At the beginning of the film, Rochelle embraces the school dress code in a way that's smart but effortless, sophisticated but not stiff. She wears a pleated checkered skirt with a matching blazer, and underneath, rotates between tailor-fit button-ups and pretty white blouses. She also keeps her accessories color-coordinated, adding high socks and a tie. In 2021, Rochelle would be considered the queen of dark academia, and I still bow down to her aesthetic.

However, once the character ventures off into the woods with Nancy, Bonnie, and Sarah, to drink the wine (and blood) of her sisters, seal their magical circle, and establish their coven, she wears an outfit that could almost be described as angelic. It's such a a stark contrast to her school uniform that it throws me for a curve.

The iconic white maxi dress features a floral pattern — eye-catching red roses with twisted green stems — and when paired with white sneakers, it becomes a '90s look that I'm ready to bring back. To complete the outfit, Rochelle accessorizes with layered necklaces, silver cross earrings, and a statement stone ring on her pointer finger. In a way, it's something we might see a top model wear today.

During an interview with Dazed Digital, The Craft's costume designer, Deborah Everton explained that, as a boarding school alumni, she understood uniforms can be "soul-crushing" and challenge individuality. In order to establish a sense of personality in each of the girls' looks without sacrificing the sense of their occult, she "very loosely gave each of them an element" to go back to. For Rochelle, it was the tartan skirt. But clearly, the costume designer had another vision for the character outside school.

It's impossible to say whether the dress was actually an ensemble outside Rochelle's comfort zone, but at this point in the film, it's definitely outside her character. And yet, all that radiates from the witchy teen witch in this scene is confidence, even as she asks Manon for the ability "not to hate those who hate me."

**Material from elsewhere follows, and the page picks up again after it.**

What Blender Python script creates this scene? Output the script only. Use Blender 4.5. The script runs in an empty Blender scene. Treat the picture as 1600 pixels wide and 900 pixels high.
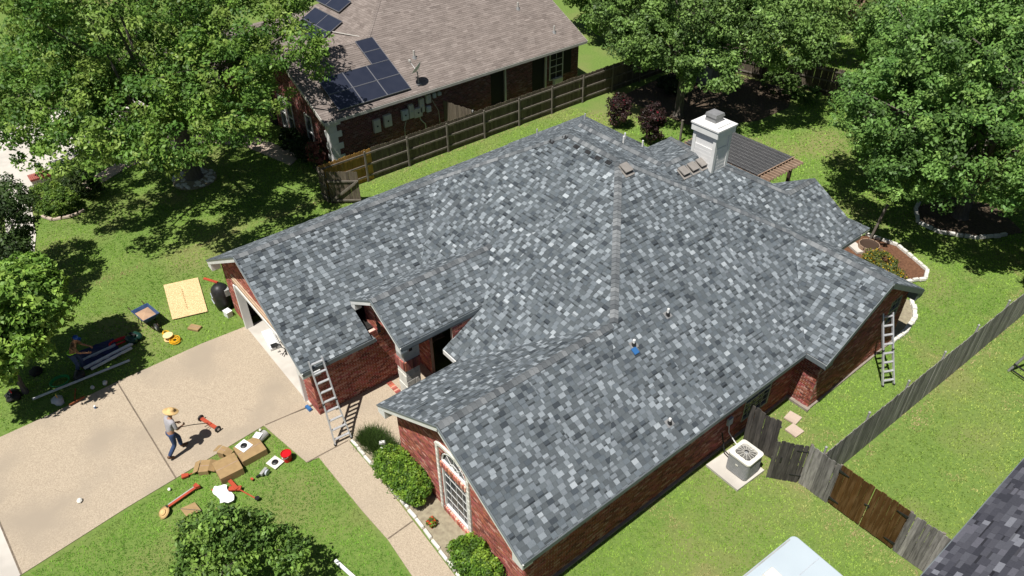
import bpy, math, random
import numpy as np
from mathutils import Vector, Matrix, Euler, noise as mnoise
R_=math.radians
sc=bpy.context.scene
col=sc.collection
rnd=random.Random(7)
nr=np.random.default_rng(7)
# ---------------------------------------------------------------- camera, world, sun, exposure
def setup():
    pit,rol,yaw=R_(37.775),R_(-0.789),R_(51.534)
    F=Vector((-math.sin(yaw)*math.cos(pit),math.cos(yaw)*math.cos(pit),-math.sin(pit)))
    R=Vector((math.cos(yaw),math.sin(yaw),0));U=R.cross(F)
    R2=math.cos(rol)*R+math.sin(rol)*U;U2=-math.sin(rol)*R+math.cos(rol)*U
    cam=bpy.data.objects.new('camera',bpy.data.cameras.new('camera'));col.objects.link(cam)
    m=Matrix((R2,U2,-F)).transposed().to_4x4();m.translation=Vector((0,0,20.032))
    cam.matrix_world=m
    cam.data.sensor_width=36;cam.data.lens=36*1170.28/1600;cam.data.clip_end=2000;cam.data.clip_start=.1
    sc.camera=cam
    w=bpy.data.worlds.new('World');sc.world=w;w.use_nodes=True
    nt=w.node_tree;bg=nt.nodes['Background']
    sky=nt.nodes.new('ShaderNodeTexSky');sky.sky_type='NISHITA';sky.sun_disc=False
    sky.sun_elevation=R_(66.6);sky.sun_rotation=R_(166.6)
    nt.links.new(sky.outputs[0],bg.inputs[0]);bg.inputs[1].default_value=SKY
    l=bpy.data.lights.new('sun','SUN');l.energy=SUN;l.angle=R_(.5);l.color=(1,.965,.91)
    s=bpy.data.objects.new('sun',l);col.objects.link(s)
    s.rotation_euler=Vector((.1,-.42,1)).to_track_quat('Z','Y').to_euler()
    s.location=(0,0,60)
    v=sc.view_settings;v.view_transform='Standard';v.look='None';v.exposure=EXPO;v.gamma=1
SKY,SUN,EXPO=.036,5.0,0.40
setup()
# ---------------------------------------------------------------- materials
MATS={}
def pm(name,c1,c2=None,scale=4,rough=.8,bump=0,bscale=60,attr=False,rand=0,spec=.3,metal=0,stretch=None,detail=4,contrast=1,c3=None,scale3=.4,trans=0,bdist=.01,speck=None,coat=0,hue=0):
    m=bpy.data.materials.new(name);m.use_nodes=True;nt=m.node_tree;N=nt.nodes;L=nt.links
    b=N['Principled BSDF'];b.inputs['Roughness'].default_value=rough
    b.inputs['Specular IOR Level'].default_value=spec;b.inputs['Metallic'].default_value=metal
    if coat:b.inputs['Coat Weight'].default_value=coat
    tc=N.new('ShaderNodeTexCoord');co=tc.outputs['Object']
    geo=None
    if stretch:
        mp=N.new('ShaderNodeMapping');mp.inputs['Scale'].default_value=stretch;L.new(co,mp.inputs[0])
        if rand:
            oi=N.new('ShaderNodeObjectInfo');mu=N.new('ShaderNodeMath');mu.operation='MULTIPLY';mu.inputs[1].default_value=40
            L.new(oi.outputs['Random'],mu.inputs[0]);L.new(mu.outputs[0],mp.inputs['Location'])
        co=mp.outputs[0]
    def mix(f,a,bb,bt='MIX'):
        x=N.new('ShaderNodeMix');x.data_type='RGBA';x.blend_type=bt
        for s,v in ((0,f),(6,a),(7,bb)):
            if hasattr(v,'links'):L.new(v,x.inputs[s])
            elif s==0:x.inputs[0].default_value=v
            else:x.inputs[s].default_value=(*v,1)
        return x.outputs[2]
    def nz(sc_,lo,hi,det=4):
        n=N.new('ShaderNodeTexNoise');n.inputs['Scale'].default_value=sc_;n.inputs['Detail'].default_value=det;L.new(co,n.inputs['Vector'])
        r=N.new('ShaderNodeMapRange');r.inputs[1].default_value=lo;r.inputs[2].default_value=hi;L.new(n.outputs[0],r.inputs[0]);return r.outputs[0]
    out=None
    if c2:
        out=mix(nz(scale,.5-.22/contrast,.5+.22/contrast,detail),c1,c2)
    if c3: out=mix(nz(scale3,.48,.68,3),out if out else c1,c3)
    if speck: out=mix(nz(speck[1],.45,.65,2),out if out else c1,speck[0])
    if attr:
        a=N.new('ShaderNodeAttribute');a.attribute_name='col'
        out=mix(1.0,out if out else c1,a.outputs['Color'],'MULTIPLY')
    if rand:
        oi=N.new('ShaderNodeObjectInfo');r=N.new('ShaderNodeMapRange');r.inputs[3].default_value=1-rand;r.inputs[4].default_value=1+rand
        L.new(oi.outputs['Random'],r.inputs[0])
        out=mix(1.0,out if out else c1,r.outputs[0],'MULTIPLY')
    if out: L.new(out,b.inputs['Base Color'])
    else: b.inputs['Base Color'].default_value=(*c1,1)
    if bump:
        n=N.new('ShaderNodeTexNoise');n.inputs['Scale'].default_value=bscale;n.inputs['Detail'].default_value=3;L.new(co,n.inputs['Vector'])
        bp=N.new('ShaderNodeBump');bp.inputs['Strength'].default_value=bump;bp.inputs['Distance'].default_value=bdist
        L.new(n.outputs[0],bp.inputs['Height']);L.new(bp.outputs[0],b.inputs['Normal'])
    if trans:
        t=N.new('ShaderNodeBsdfTranslucent');ms=N.new('ShaderNodeMixShader');ms.inputs[0].default_value=trans
        if out:L.new(out,t.inputs[0])
        else:t.inputs[0].default_value=(*c1,1)
        L.new(b.outputs[0],ms.inputs[1]);L.new(t.outputs[0],ms.inputs[2]);L.new(ms.outputs[0],N['Material Output'].inputs[0])
    MATS[name]=m;return m
W1=(1,1,1)
M_sh=pm('shingle_granules',(.9,.9,.9),(1.1,1.1,1.1),scale=30,rough=.92,attr=True,bump=.5,bscale=160,spec=.2)
M_shb=pm('shingle_brown',(.88,.88,.88),(1.1,1.1,1.1),scale=1.2,rough=.92,attr=True,bump=.4,bscale=120,spec=.2)
M_brick=pm('clay_brick',(.8,.8,.8),(1.2,1.2,1.2),scale=14,rough=.85,attr=True,bump=.5,bscale=70)
M_mortar=pm('mortar',(.5,.36,.3),(.66,.52,.45),scale=3,rough=.95)
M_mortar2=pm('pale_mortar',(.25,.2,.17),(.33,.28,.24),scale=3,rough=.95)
M_white=pm('white_paint',(.72,.72,.70),(.62,.62,.6),scale=2,rough=.5)
M_chim=pm('chimney_paint',(.75,.74,.72),(.62,.61,.6),scale=1.5,rough=.6)
M_fascia=pm('grey_fascia',(.15,.17,.18),(.11,.13,.14),scale=3,rough=.5)
M_grey=pm('grey_metal',(.3,.3,.3),(.22,.22,.22),scale=5,rough=.5,metal=.3)
M_alu=pm('aluminium',(.62,.63,.64),(.5,.5,.52),scale=9,rough=.35,metal=.45)
M_black=pm('black_plastic',(.012,.012,.013),(.03,.03,.03),scale=6,rough=.45)
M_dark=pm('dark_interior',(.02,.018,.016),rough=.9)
M_glass=pm('window_glass',(.03,.035,.042),(.045,.05,.06),scale=1.3,rough=.2,spec=.3)
M_deck=pm('roof_underlay',(.05,.05,.052),rough=.95)
M_tan=pm('tan_trim',(.42,.30,.2),(.5,.38,.27),scale=4,rough=.7)
M_aggr=pm('exposed_aggregate',(.315,.255,.188),(.475,.395,.295),scale=30,rough=.95,detail=6,contrast=1.3,c3=(.33,.275,.21),scale3=.42,bump=.8,bscale=190,speck=None)
M_conc=pm('pale_concrete',(.47,.44,.39),(.55,.51,.46),scale=3,rough=.92,bump=.2,bscale=90,c3=(.4,.37,.33),scale3=.5)
M_asph=pm('asphalt',(.13,.13,.13),(.18,.18,.18),scale=60,rough=.95)
M_wall=pm('walk_concrete',(.42,.33,.27),(.5,.41,.33),scale=30,rough=.95,c3=(.36,.28,.22),scale3=.6)
M_soil=pm('soil',(.22,.185,.13),(.34,.3,.21),scale=7,rough=1,bump=.8,bscale=40,bdist=.03)
M_mulch=pm('mulch',(.1,.045,.025),(.22,.11,.06),scale=14,rough=1,bump=1,bscale=60,bdist=.04)
M_lawn=pm('lawn_ground',(.1,.165,.033),(.16,.235,.05),scale=9,rough=1,bump=.8,bscale=40,bdist=.03,c3=(.19,.2,.07),scale3=.22)
M_blade=pm('grass_blade',(1,1,1),rough=.7,attr=True,trans=.35,spec=.2)
M_leaf=pm('leaf',(1,1,1),rough=.5,attr=True,trans=.32,spec=.28)
M_bark=pm('bark',(.09,.075,.06),(.16,.14,.12),scale=3,rough=.95,stretch=(6,6,1),bump=.8,bscale=8,bdist=.03)
M_stone=pm('pale_stone',(.55,.53,.48),(.68,.66,.6),scale=6,rough=.9,bump=.6,bscale=20,rand=.12)
M_osb=pm('strand_board',(.62,.44,.22),(.78,.6,.34),scale=26,rough=.85,speck=((.4,.26,.12),38),contrast=1.3)
M_card=pm('cardboard',(.27,.18,.085),(.34,.23,.11),scale=6,rough=.85)
M_red=pm('red_paint',(.42,.075,.035),(.33,.055,.03),scale=5,rough=.45)
M_redp=pm('red_plastic',(.55,.01,.015),rough=.35)
M_yel=pm('yellow_cord',(.75,.42,.02),(.6,.3,.01),scale=8,rough=.5)
M_green=pm('green_hose',(.02,.25,.06),rough=.5)
M_dgreen=pm('dark_green_plastic',(.01,.04,.03),rough=.35)
M_steelb=pm('blue_steel',(.05,.09,.2),(.03,.06,.14),scale=5,rough=.45)
M_tray=pm('sand',(.35,.22,.14),(.42,.28,.18),scale=9,rough=.95)
M_skin=pm('skin',(.36,.19,.12),rough=.55)
M_shirt=pm('grey_shirt',(.30,.29,.31),(.36,.35,.37),scale=7,rough=.9)
M_camo=pm('camouflage',(.16,.1,.05),(.05,.035,.02),scale=9,rough=.9,speck=((.33,.2,.12),6),contrast=3)
M_jeans=pm('denim',(.025,.045,.11),(.04,.07,.15),scale=12,rough=.9)
M_straw=pm('straw',(.68,.47,.22),(.58,.38,.16),scale=22,rough=.8)
M_hair=pm('dark_hair',(.015,.012,.01),rough=.7)
M_boot=pm('boot_leather',(.12,.06,.03),rough=.6)
M_bluec=pm('blue_cap',(.01,.07,.35),rough=.6)
M_lime=pm('lime_band',(.4,.8,.05),rough=.6)
M_fenW=pm('weathered_boards',(.115,.108,.1),(.29,.275,.255),scale=2.2,rough=.9,stretch=(9,9,1),rand=.4,bump=.4,bscale=9)
M_fenD=pm('dark_weathered_boards',(.035,.032,.03),(.1,.09,.08),scale=2,rough=.85,stretch=(9,9,1),rand=.3,bump=.4,bscale=9)
M_fenB=pm('brown_grey_boards',(.08,.063,.046),(.14,.115,.085),scale=2.4,rough=.9,stretch=(9,9,1),rand=.25)
M_fenY=pm('new_cedar_boards',(.3,.155,.035),(.42,.24,.07),scale=2.4,rough=.85,stretch=(9,9,1),rand=.25)
M_fenG=pm('stained_gate_boards',(.05,.022,.006),(.085,.038,.011),scale=2,rough=.6,stretch=(9,9,1),rand=.18,speck=((.11,.06,.025),1.5))
M_rail=pm('fence_rail_wood',(.125,.108,.09),(.2,.175,.148),scale=3,rough=.9)
M_galv=pm('galvanised_post',(.42,.42,.4),(.3,.3,.29),scale=4,rough=.6,metal=.2)
M_panel=pm('solar_cells',(.018,.022,.038),(.024,.028,.045),scale=2,rough=.3,spec=.6)
M_pframe=pm('panel_frame',(.25,.25,.27),rough=.4,metal=.5)
M_bronze=pm('patio_panels',(.03,.03,.033),(.05,.048,.05),scale=1.5,rough=.5)
M_perg=pm('pergola_wood',(.24,.15,.1),(.4,.29,.21),scale=4,rough=.8)
M_dwood=pm('dark_wood',(.05,.03,.02),rough=.8)
M_trail=pm('trailer_paint',(.38,.44,.48),(.43,.49,.53),scale=.8,rough=.4,coat=.2)
M_acm=pm('cream_metal',(.66,.64,.58),(.6,.58,.52),scale=3,rough=.45)
M_acc=pm('grey_coil',(.27,.28,.28),(.34,.34,.34),scale=8,rough=.6,metal=.3)
M_paper=pm('white_sheet',(.75,.75,.73),(.62,.62,.62),scale=6,rough=.8)
M_bluew=pm('blue_plastic',(.03,.12,.3),rough=.5)
M_navy=pm('navy_tarp',(.008,.01,.05),(.015,.02,.09),scale=5,rough=.55)
M_flower=pm('pink_petals',(.5,.02,.06),rough=.6)
M_vent=pm('weathered_tan_metal',(.2,.185,.17),(.25,.23,.21),scale=5,rough=.5)
M_pvc=pm('white_pipe',(.7,.7,.68),rough=.4)
M_lead=pm('lead_flashing',(.34,.37,.4),(.45,.48,.52),scale=6,rough=.5)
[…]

I now notice that this scene acts as a turning point of sorts in terms of Rochelle's clothing choices. As time goes on and the girls' magics become more powerful, their fashion sense also evolves. From the beginning, it's clear that Rochelle knows how to dress and dress well. But she eventually becomes less inclined to stick to the status quo once the coven starts to make the unexplainable happen (like when her racist bully, Laura Lizzie, can't stop her hair from falling out).

From cute denim overalls to sexy suspenders, we start to see Rochelle experiment with different forms of fashion. By the end of the movie, she's outgrown the strict school girl aesthetic and developed a look all her own, which cannot be defined as one thing or another. It's a style that involves a mesh cardigan decorated with butterflies and a grey stadium coat. She does stick to some signature pieces, though: her beaded choker necklace, for example, and, to Everton's credit, an array of tartan skirts.

In the same way that Rochelle goes from an amateur witch, to a sorceress, then regresses to a teenager with no supernatural powers, her fashion also goes through a tranformation. It represents one of the lighter takeaways this movie has to offer — forget the rules and just have fun with your clothes. Experiment. Dare to stand out in a crowd. Find the pieces that make you feel your best and continue rock them.

And while you're at it, don't mess around with dark magic.